What the task asks -
Return only the count of lines in which the word "scene" appears.

[begin Stored data]

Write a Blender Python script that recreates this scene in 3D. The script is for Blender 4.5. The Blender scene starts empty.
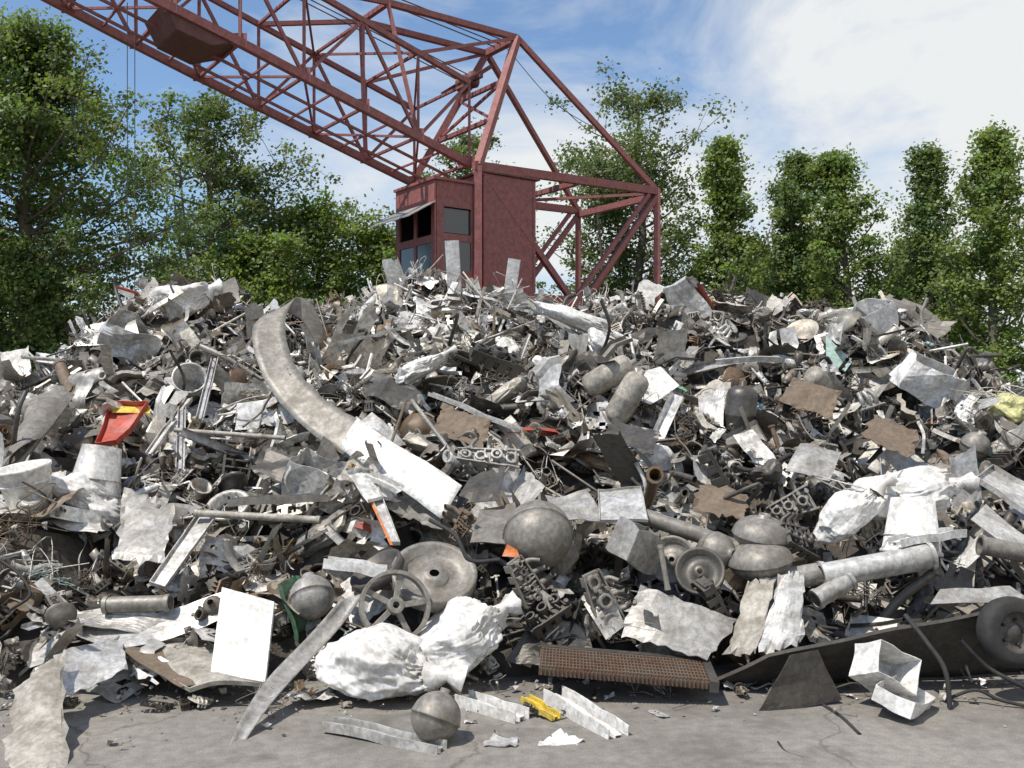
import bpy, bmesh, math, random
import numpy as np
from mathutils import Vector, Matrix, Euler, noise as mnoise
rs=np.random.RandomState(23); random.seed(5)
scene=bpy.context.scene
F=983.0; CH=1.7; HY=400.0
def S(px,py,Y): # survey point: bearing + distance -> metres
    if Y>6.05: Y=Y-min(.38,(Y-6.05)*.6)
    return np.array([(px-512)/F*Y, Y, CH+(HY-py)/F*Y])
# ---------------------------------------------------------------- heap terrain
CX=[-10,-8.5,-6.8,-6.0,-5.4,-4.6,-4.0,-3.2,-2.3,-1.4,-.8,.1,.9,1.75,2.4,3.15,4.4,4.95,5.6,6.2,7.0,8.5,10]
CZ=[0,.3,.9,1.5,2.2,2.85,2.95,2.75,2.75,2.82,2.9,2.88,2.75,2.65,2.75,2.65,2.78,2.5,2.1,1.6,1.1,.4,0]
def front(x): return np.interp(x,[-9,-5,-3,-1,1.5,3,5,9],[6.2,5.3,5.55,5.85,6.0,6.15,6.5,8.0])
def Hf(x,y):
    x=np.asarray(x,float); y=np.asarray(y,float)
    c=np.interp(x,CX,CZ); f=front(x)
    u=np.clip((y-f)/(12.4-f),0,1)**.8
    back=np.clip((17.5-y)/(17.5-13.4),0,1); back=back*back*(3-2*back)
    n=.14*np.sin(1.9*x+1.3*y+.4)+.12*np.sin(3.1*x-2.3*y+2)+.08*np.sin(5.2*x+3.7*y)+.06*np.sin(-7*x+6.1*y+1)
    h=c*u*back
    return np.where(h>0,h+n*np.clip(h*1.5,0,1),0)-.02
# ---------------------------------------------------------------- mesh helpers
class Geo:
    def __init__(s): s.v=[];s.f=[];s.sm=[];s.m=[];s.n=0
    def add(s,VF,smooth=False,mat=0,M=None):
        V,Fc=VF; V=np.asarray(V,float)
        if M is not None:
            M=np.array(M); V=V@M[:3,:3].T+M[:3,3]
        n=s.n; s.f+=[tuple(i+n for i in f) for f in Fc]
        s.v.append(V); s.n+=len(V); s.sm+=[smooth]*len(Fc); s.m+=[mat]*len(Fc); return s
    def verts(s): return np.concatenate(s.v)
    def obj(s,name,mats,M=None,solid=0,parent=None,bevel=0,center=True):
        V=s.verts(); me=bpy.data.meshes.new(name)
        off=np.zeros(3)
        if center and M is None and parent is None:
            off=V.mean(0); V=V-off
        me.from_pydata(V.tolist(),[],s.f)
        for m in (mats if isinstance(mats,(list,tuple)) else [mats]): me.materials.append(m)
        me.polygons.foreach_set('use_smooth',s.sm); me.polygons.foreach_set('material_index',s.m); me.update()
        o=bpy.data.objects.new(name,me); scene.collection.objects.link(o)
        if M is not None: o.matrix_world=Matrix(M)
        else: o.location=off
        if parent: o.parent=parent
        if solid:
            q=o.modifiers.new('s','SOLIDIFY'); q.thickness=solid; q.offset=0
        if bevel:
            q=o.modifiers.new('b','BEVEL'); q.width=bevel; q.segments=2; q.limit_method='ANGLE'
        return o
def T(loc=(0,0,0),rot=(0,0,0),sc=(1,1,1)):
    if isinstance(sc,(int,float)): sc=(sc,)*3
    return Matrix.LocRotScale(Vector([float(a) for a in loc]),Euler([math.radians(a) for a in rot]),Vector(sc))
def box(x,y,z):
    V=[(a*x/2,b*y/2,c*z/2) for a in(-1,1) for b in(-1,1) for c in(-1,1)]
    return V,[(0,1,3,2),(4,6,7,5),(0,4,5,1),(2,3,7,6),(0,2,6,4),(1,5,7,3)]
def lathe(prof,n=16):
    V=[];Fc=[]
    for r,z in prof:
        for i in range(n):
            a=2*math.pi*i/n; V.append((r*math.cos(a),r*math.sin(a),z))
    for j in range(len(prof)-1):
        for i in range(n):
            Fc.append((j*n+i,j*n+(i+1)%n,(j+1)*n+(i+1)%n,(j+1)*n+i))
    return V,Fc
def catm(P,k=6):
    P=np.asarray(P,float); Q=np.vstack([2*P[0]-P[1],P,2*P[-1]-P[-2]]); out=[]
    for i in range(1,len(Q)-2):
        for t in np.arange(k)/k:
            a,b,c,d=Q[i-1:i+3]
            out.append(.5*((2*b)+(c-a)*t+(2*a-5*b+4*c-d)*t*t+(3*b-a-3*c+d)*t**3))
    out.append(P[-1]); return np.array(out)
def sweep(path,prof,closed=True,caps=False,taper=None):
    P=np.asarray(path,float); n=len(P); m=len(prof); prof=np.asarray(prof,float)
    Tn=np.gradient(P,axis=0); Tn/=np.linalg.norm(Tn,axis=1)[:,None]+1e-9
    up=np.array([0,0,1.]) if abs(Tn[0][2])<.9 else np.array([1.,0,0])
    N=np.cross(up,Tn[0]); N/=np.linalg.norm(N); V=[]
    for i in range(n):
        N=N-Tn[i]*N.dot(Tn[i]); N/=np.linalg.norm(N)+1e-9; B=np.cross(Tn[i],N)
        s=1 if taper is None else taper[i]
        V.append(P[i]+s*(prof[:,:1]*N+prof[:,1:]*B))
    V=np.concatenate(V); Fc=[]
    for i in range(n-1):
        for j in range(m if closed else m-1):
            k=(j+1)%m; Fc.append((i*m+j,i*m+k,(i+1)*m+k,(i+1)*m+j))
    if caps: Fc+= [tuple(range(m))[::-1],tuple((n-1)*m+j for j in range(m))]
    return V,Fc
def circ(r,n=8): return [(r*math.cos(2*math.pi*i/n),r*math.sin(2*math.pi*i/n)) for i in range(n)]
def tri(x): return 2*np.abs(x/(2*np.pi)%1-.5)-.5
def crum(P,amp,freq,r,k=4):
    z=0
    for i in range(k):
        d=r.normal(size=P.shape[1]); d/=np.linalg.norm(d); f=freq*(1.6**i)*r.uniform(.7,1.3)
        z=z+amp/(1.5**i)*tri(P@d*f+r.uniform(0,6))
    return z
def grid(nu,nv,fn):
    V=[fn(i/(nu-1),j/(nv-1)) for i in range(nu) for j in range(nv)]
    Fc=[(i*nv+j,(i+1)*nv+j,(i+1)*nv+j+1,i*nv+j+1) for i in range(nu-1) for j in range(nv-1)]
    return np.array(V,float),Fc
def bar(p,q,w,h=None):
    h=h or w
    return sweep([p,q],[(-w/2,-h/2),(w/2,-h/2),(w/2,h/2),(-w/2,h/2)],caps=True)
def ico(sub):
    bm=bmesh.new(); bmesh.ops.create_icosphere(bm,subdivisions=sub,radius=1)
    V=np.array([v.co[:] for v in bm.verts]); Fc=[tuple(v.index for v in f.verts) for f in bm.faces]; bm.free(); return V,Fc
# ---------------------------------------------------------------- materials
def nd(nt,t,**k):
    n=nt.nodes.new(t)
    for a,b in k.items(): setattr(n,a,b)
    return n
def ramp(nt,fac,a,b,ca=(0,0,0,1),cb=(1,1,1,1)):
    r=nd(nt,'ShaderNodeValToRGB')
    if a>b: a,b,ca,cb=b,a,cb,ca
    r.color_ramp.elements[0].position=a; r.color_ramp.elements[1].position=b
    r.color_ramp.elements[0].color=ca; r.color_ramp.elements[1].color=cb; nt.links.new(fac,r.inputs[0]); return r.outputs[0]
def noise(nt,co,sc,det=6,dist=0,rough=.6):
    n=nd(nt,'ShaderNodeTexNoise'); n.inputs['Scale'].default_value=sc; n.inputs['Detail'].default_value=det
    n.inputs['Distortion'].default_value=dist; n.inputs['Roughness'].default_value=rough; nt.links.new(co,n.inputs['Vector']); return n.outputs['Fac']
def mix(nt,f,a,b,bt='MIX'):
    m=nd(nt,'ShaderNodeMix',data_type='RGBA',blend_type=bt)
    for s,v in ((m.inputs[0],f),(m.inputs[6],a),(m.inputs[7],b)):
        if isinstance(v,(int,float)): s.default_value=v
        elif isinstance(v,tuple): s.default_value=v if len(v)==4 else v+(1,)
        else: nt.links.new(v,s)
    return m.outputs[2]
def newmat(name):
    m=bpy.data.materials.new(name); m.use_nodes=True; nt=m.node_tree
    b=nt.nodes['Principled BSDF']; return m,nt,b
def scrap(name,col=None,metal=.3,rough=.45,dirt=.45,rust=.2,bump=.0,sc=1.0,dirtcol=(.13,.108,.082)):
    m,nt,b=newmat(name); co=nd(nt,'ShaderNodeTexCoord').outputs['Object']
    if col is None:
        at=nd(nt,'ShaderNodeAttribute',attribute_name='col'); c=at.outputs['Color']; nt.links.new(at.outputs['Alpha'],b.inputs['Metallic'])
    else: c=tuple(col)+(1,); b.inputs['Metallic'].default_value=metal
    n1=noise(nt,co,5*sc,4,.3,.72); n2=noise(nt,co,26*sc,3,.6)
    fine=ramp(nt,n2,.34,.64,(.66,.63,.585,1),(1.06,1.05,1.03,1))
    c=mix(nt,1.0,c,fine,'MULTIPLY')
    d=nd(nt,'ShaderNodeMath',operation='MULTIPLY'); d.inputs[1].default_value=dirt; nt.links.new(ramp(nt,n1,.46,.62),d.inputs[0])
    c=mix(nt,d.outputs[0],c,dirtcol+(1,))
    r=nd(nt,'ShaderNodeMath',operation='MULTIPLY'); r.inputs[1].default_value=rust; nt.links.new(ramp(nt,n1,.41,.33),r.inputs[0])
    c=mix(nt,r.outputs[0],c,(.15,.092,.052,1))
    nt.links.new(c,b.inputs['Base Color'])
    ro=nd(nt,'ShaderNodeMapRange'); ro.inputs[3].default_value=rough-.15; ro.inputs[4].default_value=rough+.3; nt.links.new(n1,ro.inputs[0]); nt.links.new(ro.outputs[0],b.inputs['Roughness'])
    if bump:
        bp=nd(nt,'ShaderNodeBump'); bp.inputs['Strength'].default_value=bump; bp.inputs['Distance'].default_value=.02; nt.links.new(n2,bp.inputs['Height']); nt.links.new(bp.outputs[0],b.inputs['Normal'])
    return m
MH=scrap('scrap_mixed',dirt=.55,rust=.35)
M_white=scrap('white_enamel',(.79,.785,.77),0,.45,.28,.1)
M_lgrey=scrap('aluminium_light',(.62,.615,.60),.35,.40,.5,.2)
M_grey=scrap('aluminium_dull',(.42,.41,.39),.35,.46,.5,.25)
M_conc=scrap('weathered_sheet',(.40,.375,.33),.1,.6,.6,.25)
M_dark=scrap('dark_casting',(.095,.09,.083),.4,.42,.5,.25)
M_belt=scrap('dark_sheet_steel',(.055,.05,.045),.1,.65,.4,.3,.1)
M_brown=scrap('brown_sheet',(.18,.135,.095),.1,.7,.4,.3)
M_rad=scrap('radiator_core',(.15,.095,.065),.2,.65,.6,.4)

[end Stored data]

Solution to this exercise -
3